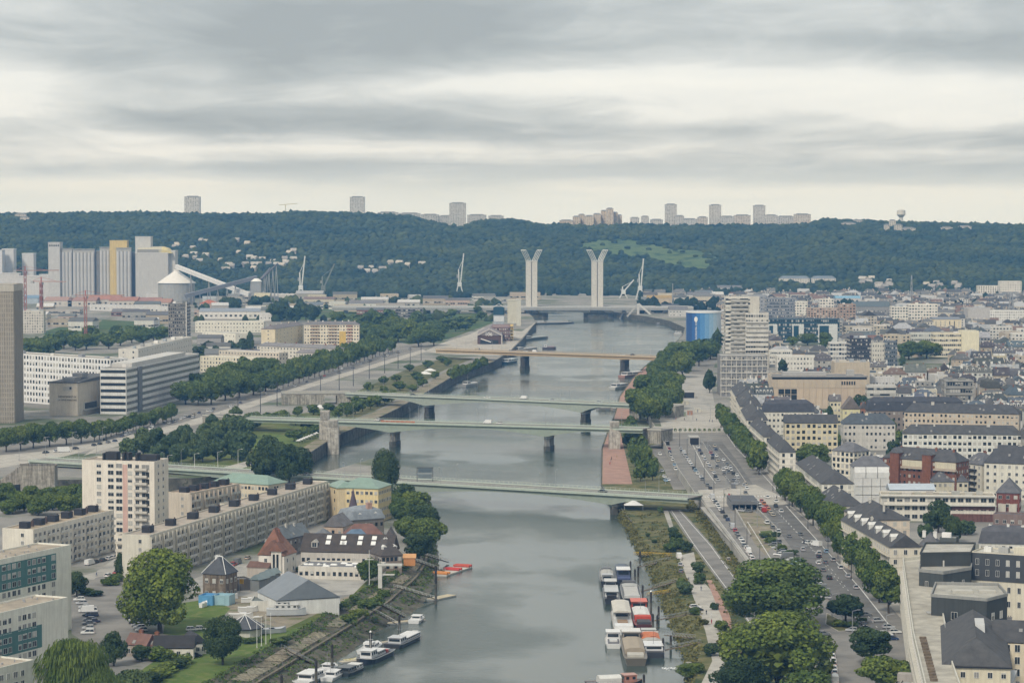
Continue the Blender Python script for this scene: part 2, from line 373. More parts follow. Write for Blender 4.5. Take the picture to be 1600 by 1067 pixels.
def tree_line(pts, n, h, w, what, where, kind='plane', mat='leaf', group=None, z=0., wobble=.6, name='tree', frm='near end', first=0):
 """n trees along a line of photograph points on the ground, the first at the near end"""
 V = [P(x, y, z) for x, y in pts]; seg = [0]
 for a, b in zip(V, V[1:]): seg.append(seg[-1] + (b - a).length)
 for i in range(n):
  s = seg[-1] * i / max(1, n - 1)
  j = max(k for k in range(len(seg)) if seg[k] <= s + 1e-6); j = min(j, len(V) - 2)
  p = V[j].lerp(V[j + 1], (s - seg[j]) / max(1e-6, seg[j + 1] - seg[j])); p.x += R.uniform(-wobble, wobble); p.y += R.uniform(-wobble, wobble)
  hh = h[0] + (h[1] - h[0]) * i / max(1, n - 1) if isinstance(h, tuple) else h
  tree(p, hh * R.uniform(.93,1.07), w * R.uniform(.92,1.1), f'{nth(i + first)} {what} from {frm} {where}', kind, lod_at(p, w), mat, group, name)
def bush(v, w, h, label, mat='leaf', group=None):
 return tree(v, h, w, label, 'bush', 'hi' if w * F / v[1] > 40 else 'mid' if w * F / v[1] > 12 else 'lo', mat, group, 'shrub', 'shrub')
# ---------------------------------------------------------------- buildings
WIN = {}
def win_mesh(w, h, style):
 k = (round(w, 2), round(h, 2), style)
 if k in WIN: return WIN[k]
 m = MB(); t = .075; d = .10                                     # frame stands proud of the wall, pane set back inside it
 m.box(-w/2,-d, 0,-w/2 + t, 0, h, 0); m.box(w/2 - t, -d, 0, w/2,0, h, 0); m.box(-w/2 + t, -d, h - t, w/2 - t, 0, h, 0); m.box(-w/2 - .06,-d - .06,-.07, w/2 + .06,0,0,0)
 if w > 1.0: m.box(-.03,-d * .8,0,.03,0, h - t, 0)
 cut = {0: 0,1: .45,2: .95,3: 0,4: .25}[style]
 zc = h - t - (h - t) * cut
 if zc > .05: m.quad((-w/2 + t, -.03,0), (w/2 - t, -.03,0), (w/2 - t, -.03, zc), (-w/2 + t, -.03, zc), 3 if style == 3 else 1)
 if cut: m.box(-w/2 + t, -.06, zc, w/2 - t, -.01, h - t, 2)
 WIN[k] = m.mesh('window', ['frame', 'glass', 'blind', 'curtain']); return WIN[k]
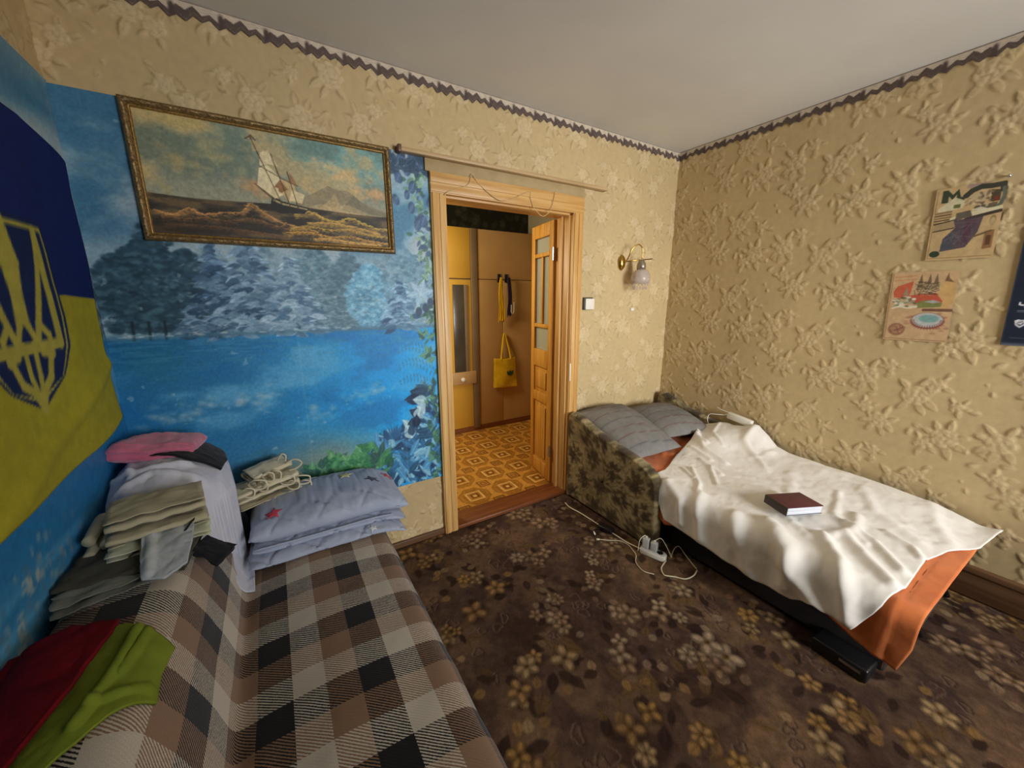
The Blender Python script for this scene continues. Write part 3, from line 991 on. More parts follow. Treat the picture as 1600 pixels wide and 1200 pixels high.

| What the exercise asks |
Leaving the pictures aside, transcribe the entire listing exactly.

| Solution |
Continue the Blender Python script for this scene: part 2, from line 373. More parts follow. Write for Blender 4.5. Take the picture to be 1600 by 1067 pixels.
def tree_line(pts, n, h, w, what, where, kind='plane', mat='leaf', group=None, z=0., wobble=.6, name='tree', frm='near end', first=0):
 """n trees along a line of photograph points on the ground, the first at the near end"""
 V = [P(x, y, z) for x, y in pts]; seg = [0]
 for a, b in zip(V, V[1:]): seg.append(seg[-1] + (b - a).length)
 for i in range(n):
  s = seg[-1] * i / max(1, n - 1)
  j = max(k for k in range(len(seg)) if seg[k] <= s + 1e-6); j = min(j, len(V) - 2)
  p = V[j].lerp(V[j + 1], (s - seg[j]) / max(1e-6, seg[j + 1] - seg[j])); p.x += R.uniform(-wobble, wobble); p.y += R.uniform(-wobble, wobble)
  hh = h[0] + (h[1] - h[0]) * i / max(1, n - 1) if isinstance(h, tuple) else h
  tree(p, hh * R.uniform(.93,1.07), w * R.uniform(.92,1.1), f'{nth(i + first)} {what} from {frm} {where}', kind, lod_at(p, w), mat, group, name)
def bush(v, w, h, label, mat='leaf', group=None):
 return tree(v, h, w, label, 'bush', 'hi' if w * F / v[1] > 40 else 'mid' if w * F / v[1] > 12 else 'lo', mat, group, 'shrub', 'shrub')
# ---------------------------------------------------------------- buildings
WIN = {}
def win_mesh(w, h, style):
 k = (round(w, 2), round(h, 2), style)
 if k in WIN: return WIN[k]
 m = MB(); t = .075; d = .10                                     # frame stands proud of the wall, pane set back inside it
 m.box(-w/2,-d, 0,-w/2 + t, 0, h, 0); m.box(w/2 - t, -d, 0, w/2,0, h, 0); m.box(-w/2 + t, -d, h - t, w/2 - t, 0, h, 0); m.box(-w/2 - .06,-d - .06,-.07, w/2 + .06,0,0,0)
 if w > 1.0: m.box(-.03,-d * .8,0,.03,0, h - t, 0)
 cut = {0: 0,1: .45,2: .95,3: 0,4: .25}[style]
 zc = h - t - (h - t) * cut
 if zc > .05: m.quad((-w/2 + t, -.03,0), (w/2 - t, -.03,0), (w/2 - t, -.03, zc), (-w/2 + t, -.03, zc), 3 if style == 3 else 1)
 if cut: m.box(-w/2 + t, -.06, zc, w/2 - t, -.01, h - t, 2)
 WIN[k] = m.mesh('window', ['frame', 'glass', 'blind', 'curtain']); return WIN[k]
The Blender Python script for this scene continues. Write part 3, from line 991 on. More parts follow. Treat the picture as 1600 pixels wide and 1200 pixels high.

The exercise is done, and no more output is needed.